Is it saying that EA assumes that “the best” way to help people = “the most effective” way to help people?
If so, could you please define what you meant “best” and “effective”?
I get the impression Paul has some distinction in mind, but I don’t understand what it is. (Paragraph copied below)
Yes, I am claiming that when Effective Altruism is defined as “trying to find the best ways” what it really means is “trying to find the most effective ways”. As far as I can tell the reasons for using “the best” are to avoid a circular definition (“Effective Altruism is trying to find the most effective ways to perform altruism”) and as a rhetorical device to deflect criticism (“Surely you can’t object to trying to find the best ways of helping others?!”).
Despite protests to the contrary EA is a form of utilitarianism, and when the word effective is used it has generally been in the sense of “cost effective”. If you are not an effective altruist (which I am not), then cost effectiveness—while important—is an instrumental value rather than an intrinsic value.

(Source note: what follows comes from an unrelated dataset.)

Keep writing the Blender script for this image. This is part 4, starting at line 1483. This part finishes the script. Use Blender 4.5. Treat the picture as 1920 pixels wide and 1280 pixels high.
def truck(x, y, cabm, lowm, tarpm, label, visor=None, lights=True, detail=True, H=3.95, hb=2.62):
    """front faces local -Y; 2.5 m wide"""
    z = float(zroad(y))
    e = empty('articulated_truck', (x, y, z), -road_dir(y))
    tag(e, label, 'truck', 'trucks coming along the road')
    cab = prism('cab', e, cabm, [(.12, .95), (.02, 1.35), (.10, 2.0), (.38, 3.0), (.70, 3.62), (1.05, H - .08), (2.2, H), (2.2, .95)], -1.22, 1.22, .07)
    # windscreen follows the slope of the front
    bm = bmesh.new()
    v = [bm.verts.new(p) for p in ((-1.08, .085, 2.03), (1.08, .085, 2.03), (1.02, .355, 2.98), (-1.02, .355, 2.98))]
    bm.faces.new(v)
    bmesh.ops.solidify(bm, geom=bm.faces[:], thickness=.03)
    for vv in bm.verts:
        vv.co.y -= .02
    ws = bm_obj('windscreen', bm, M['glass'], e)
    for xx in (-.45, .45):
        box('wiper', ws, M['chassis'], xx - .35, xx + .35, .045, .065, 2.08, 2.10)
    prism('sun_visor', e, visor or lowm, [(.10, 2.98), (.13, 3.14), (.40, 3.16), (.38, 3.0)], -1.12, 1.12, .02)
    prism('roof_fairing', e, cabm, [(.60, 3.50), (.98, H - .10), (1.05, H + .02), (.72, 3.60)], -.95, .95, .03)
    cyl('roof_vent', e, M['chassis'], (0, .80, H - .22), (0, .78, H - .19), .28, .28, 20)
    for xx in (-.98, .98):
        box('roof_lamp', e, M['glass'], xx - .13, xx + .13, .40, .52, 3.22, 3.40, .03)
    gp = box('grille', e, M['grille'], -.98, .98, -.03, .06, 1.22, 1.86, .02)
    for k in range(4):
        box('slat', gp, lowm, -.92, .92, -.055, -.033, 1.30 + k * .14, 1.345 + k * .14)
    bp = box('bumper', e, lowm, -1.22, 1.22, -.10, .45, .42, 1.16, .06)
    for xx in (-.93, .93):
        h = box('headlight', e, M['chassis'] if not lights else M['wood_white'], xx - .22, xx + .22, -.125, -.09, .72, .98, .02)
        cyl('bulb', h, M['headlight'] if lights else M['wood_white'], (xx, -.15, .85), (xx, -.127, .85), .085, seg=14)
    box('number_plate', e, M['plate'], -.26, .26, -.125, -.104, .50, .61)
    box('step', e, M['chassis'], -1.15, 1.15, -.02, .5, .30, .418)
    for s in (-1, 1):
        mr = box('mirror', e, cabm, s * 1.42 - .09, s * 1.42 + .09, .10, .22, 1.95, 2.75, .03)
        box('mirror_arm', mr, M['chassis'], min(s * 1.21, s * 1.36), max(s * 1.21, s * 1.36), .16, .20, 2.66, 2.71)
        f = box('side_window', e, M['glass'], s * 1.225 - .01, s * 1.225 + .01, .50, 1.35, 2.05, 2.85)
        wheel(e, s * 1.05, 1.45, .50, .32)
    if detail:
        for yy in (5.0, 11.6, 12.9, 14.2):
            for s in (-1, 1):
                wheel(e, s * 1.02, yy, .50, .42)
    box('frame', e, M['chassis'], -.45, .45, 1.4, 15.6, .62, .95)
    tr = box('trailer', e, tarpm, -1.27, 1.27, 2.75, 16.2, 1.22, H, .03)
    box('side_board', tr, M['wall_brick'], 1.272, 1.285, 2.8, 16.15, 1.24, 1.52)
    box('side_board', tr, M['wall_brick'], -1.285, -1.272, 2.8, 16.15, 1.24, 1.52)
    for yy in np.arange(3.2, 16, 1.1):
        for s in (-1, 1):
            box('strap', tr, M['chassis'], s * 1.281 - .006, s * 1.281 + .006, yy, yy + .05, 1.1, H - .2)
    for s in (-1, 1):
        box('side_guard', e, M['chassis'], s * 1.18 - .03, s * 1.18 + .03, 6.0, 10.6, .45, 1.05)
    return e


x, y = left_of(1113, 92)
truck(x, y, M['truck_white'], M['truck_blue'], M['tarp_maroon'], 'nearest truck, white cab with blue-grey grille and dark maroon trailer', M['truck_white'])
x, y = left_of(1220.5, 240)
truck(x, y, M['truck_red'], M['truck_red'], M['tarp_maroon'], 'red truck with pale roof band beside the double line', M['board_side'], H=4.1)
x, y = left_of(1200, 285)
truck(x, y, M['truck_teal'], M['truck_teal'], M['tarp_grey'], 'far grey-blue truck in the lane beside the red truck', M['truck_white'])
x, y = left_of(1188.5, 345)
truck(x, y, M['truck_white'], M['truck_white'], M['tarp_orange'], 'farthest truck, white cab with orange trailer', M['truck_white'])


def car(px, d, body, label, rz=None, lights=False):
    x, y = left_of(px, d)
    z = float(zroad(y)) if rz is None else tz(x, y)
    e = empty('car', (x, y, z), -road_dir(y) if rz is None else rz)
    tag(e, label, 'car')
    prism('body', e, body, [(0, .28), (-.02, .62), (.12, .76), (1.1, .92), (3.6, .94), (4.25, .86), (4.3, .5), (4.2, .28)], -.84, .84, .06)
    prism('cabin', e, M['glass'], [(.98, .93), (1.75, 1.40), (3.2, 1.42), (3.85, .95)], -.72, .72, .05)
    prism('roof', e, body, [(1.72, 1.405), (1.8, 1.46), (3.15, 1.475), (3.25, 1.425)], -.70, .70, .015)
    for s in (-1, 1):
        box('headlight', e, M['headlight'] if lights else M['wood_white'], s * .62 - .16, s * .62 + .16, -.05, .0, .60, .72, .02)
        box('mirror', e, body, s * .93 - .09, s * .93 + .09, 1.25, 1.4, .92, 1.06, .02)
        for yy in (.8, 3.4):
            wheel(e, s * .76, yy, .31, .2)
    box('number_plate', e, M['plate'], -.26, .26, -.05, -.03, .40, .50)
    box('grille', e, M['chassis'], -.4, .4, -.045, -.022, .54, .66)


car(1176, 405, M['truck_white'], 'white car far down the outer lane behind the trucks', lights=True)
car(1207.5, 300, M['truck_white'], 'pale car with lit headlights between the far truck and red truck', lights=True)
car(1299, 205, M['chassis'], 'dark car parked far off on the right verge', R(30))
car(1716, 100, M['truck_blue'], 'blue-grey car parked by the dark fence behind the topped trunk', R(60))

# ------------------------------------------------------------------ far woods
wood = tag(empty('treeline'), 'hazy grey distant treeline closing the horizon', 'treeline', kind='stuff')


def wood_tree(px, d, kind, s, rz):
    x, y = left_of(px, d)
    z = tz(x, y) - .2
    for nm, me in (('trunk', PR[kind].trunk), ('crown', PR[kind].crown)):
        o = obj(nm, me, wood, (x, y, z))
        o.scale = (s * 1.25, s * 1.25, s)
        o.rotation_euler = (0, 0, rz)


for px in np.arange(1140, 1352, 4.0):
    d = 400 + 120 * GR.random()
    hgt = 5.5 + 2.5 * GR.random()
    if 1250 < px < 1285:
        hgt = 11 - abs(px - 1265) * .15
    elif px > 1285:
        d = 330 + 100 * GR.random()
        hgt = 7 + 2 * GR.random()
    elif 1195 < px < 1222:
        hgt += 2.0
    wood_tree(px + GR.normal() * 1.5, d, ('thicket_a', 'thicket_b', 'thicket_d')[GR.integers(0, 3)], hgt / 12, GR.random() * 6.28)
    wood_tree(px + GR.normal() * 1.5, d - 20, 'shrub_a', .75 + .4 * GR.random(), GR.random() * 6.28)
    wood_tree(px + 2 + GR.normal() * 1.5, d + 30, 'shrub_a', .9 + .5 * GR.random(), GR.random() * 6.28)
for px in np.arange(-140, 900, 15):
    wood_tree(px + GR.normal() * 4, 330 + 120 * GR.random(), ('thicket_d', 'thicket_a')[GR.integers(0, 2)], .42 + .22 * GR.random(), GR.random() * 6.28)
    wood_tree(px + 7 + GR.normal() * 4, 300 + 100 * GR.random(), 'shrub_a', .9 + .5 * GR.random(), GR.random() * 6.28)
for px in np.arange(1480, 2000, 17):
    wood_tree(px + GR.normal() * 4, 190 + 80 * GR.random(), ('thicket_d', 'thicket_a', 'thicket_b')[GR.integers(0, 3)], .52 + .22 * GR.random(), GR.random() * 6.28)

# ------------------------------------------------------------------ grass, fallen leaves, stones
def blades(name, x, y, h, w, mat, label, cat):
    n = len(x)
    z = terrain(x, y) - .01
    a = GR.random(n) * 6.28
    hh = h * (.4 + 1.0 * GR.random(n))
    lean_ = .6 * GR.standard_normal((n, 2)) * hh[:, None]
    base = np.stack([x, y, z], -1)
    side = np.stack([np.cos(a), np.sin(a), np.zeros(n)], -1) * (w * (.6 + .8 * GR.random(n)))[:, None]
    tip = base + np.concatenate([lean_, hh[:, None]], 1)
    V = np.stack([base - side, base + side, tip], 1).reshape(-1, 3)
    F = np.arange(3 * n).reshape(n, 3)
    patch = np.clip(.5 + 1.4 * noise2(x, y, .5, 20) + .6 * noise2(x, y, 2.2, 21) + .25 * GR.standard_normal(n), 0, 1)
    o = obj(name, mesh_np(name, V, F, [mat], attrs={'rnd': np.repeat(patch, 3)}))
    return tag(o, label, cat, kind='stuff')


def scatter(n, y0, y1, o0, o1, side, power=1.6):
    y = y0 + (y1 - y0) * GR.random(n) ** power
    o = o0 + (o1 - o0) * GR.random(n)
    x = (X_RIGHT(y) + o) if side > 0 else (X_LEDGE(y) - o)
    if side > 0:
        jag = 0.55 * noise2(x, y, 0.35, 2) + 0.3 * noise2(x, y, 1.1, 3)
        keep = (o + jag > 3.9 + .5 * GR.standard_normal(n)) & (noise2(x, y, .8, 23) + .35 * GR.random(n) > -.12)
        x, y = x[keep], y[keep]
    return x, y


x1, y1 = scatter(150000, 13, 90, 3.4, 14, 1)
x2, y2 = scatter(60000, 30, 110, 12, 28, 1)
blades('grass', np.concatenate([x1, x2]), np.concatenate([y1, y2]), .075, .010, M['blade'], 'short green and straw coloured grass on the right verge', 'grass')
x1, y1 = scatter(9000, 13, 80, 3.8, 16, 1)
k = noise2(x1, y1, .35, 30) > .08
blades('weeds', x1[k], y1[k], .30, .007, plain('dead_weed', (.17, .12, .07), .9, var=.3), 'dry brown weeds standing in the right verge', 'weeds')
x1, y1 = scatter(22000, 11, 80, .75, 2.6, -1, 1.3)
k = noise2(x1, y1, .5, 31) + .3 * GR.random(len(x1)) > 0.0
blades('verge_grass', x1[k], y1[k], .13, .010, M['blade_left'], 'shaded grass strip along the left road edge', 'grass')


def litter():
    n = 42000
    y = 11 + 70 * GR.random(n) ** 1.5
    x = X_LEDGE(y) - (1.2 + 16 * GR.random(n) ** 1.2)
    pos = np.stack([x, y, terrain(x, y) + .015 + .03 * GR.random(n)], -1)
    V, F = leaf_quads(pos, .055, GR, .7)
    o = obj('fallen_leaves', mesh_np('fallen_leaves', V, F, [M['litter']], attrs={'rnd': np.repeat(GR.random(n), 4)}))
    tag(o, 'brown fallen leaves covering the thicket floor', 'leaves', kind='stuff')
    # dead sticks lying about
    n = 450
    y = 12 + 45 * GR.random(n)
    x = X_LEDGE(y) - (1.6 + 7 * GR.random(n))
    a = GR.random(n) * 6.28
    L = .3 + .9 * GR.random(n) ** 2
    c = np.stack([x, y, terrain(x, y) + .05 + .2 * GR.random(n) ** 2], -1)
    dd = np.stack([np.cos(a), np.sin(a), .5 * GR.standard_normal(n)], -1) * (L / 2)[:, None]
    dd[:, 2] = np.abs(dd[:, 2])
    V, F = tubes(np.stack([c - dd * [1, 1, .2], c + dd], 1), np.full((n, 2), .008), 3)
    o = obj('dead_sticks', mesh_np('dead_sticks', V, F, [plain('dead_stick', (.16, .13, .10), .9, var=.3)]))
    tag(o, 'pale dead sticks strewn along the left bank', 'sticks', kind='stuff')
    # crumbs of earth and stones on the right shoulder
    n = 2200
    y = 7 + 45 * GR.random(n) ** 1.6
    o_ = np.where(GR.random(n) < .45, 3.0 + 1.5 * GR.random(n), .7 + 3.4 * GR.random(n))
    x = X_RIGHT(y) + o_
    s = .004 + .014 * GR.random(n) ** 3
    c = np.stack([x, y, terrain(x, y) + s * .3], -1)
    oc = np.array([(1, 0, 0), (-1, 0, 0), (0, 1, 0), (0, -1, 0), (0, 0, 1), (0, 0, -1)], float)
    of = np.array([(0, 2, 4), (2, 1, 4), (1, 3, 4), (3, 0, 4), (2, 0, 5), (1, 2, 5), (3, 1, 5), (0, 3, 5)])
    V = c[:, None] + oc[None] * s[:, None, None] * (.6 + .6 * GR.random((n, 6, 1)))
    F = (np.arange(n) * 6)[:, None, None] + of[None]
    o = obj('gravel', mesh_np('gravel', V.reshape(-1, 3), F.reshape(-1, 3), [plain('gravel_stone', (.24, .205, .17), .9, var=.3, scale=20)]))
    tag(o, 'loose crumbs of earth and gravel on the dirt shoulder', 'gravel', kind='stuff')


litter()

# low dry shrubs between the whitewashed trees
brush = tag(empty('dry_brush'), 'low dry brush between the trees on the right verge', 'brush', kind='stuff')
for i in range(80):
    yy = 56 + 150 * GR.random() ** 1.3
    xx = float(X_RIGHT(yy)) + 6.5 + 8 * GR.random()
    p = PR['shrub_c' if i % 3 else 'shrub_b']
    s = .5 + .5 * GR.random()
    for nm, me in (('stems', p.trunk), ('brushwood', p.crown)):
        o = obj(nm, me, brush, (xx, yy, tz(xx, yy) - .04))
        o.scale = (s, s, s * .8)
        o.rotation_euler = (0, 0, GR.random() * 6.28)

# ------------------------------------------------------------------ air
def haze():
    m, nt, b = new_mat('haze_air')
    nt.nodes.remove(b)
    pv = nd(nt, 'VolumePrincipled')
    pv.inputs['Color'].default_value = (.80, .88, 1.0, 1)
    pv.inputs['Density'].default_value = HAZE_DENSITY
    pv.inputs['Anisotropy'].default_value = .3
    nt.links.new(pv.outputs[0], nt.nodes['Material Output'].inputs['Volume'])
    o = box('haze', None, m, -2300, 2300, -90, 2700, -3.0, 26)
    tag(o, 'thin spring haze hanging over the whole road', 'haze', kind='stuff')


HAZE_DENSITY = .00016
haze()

Depending on your ethical framework, therefore, what you define as “the best way” to help people will differ from the effective altruist.
p.s. I’m aware that Oxfam’s programs are also currently decided by “somebody sitting in a comfortable office somewhere [who] has done some calculations”, and I object to this as well while recognising that it may be inevitable given how the world works. My argument is that EA is no better than this current situation in principle, and may be worse than this *in practice* given that it could lead to the complete abandonment of entire countries.